I have no memory of a single lesson at school. At four years old, I was at a school in a barn in the middle of a field near Swaffham, Norfolk. My aunt was the teacher and my only memory is of my father coming in, dressed in Air Force uniform, because this was during the war and he was being sent away. I went up to the front of the class, he gave me a watch and that was it; he was away for five years.

At about five, I was sent to the Convent of Marie Auxiliatrice in Finchley, north London. When my mother took me on my first day, one nun said: "She's very small for her age." And the next nun said: "She's very tall for her age."

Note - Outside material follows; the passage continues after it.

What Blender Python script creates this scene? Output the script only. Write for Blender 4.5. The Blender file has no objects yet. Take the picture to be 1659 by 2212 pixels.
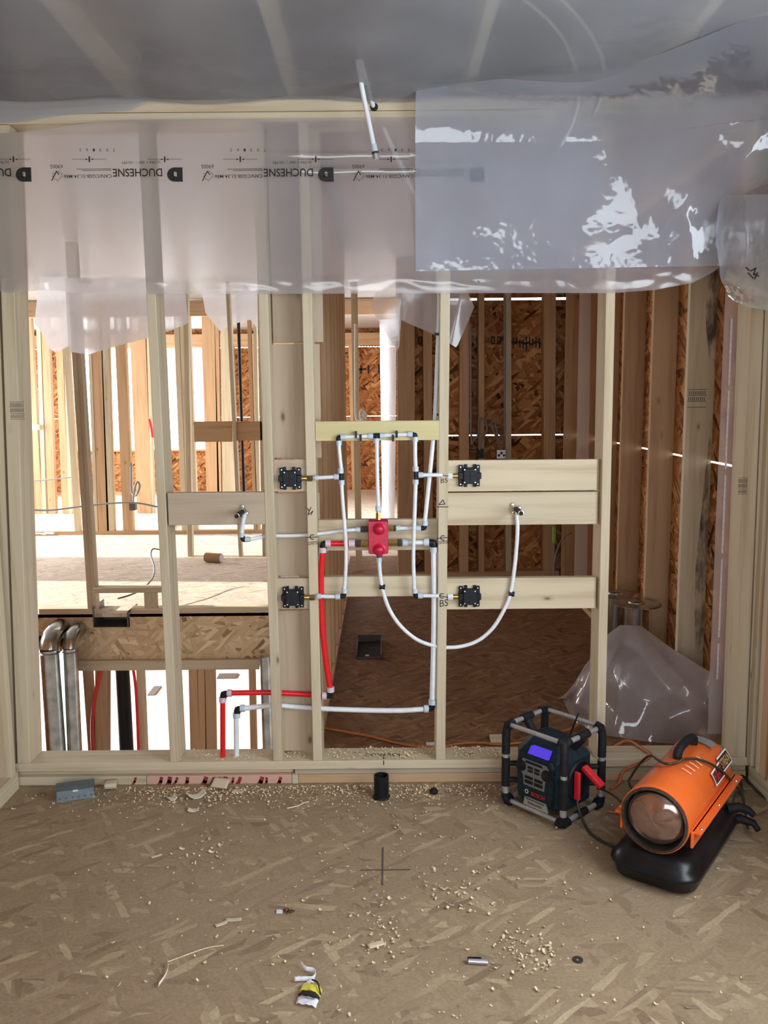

My grandmother lived quite near and at weekends I used to go to her. I had to do two things: have my neck clean and go to the lavatory properly. They would say: "Have you been?" And I, not knowing what they meant, would have a pee and say: "Yes." They would look in the bowl and say: "You're lying." And then I wasn't allowed to go to my grandmother.

I was once sent to my room for painting "do not sit" on chairs put out for sports day. I ran away but got lost in Golders Green and sat on the pavement crying until a woman took me home and gave me milk and biscuits. I was taken back and I think they were nicer to me after that.

When I was eight or nine, we moved to Essex and I went to Kingsland House, a little school in the village of West Mersea, again a big sort of shed in a garden. It was mixed and a boy called John used to tie me to a tree and kiss me, which I think I enjoyed, and then leave me tied up and I got into trouble. We did one scene from The Merchant of Venice and I was Portia. My mother had sent me to elocution lessons so my accent wasn't as broad as some of the other kids.

Then we had to take the 11-plus, which we called "The Scholarship", and I went to Essex Grammar School for Girls in Colchester. I used to go with my best friend, Madeleine, to Chelmsford, because there wouldn't be any teachers there, and we used to sit in a hotel foyer smoking Du Maurier cigarettes and wearing lipstick but a teacher did see us and we were hauled up in front of the headmistress.

When I was 13, my parents started getting on very badly and my mother liked to keep me at home with her because she was lonely. Then I was sent to live with my godmother in Hampshire and went to a co-ed grammar school in Brockenhurst. I didn't have a uniform, so I stood out and on my third day a girl said: "The head boy wants to meet you behind the cricket pavilion for a snogging session." I said: "Yes, of course." But I remember not enjoying it much: he was very plain and said: "I'm sorry if my breath smells - I've just been to the dentist."

I was there for a term and a half. I left because I didn't like living with my godmother; she was very strict. I got a job; I was 14. When my son, Patrick, was taking his O-levels, I thought I would take English language and literature too, at 30, by correspondence. I did enjoy that but I think it was quite irritating for him.

Before that, I did go at one point to the Lucy Clayton School of Modelling, where you learnt how to open a door without turning your back on the room and how to get out of a car without showing your knickers.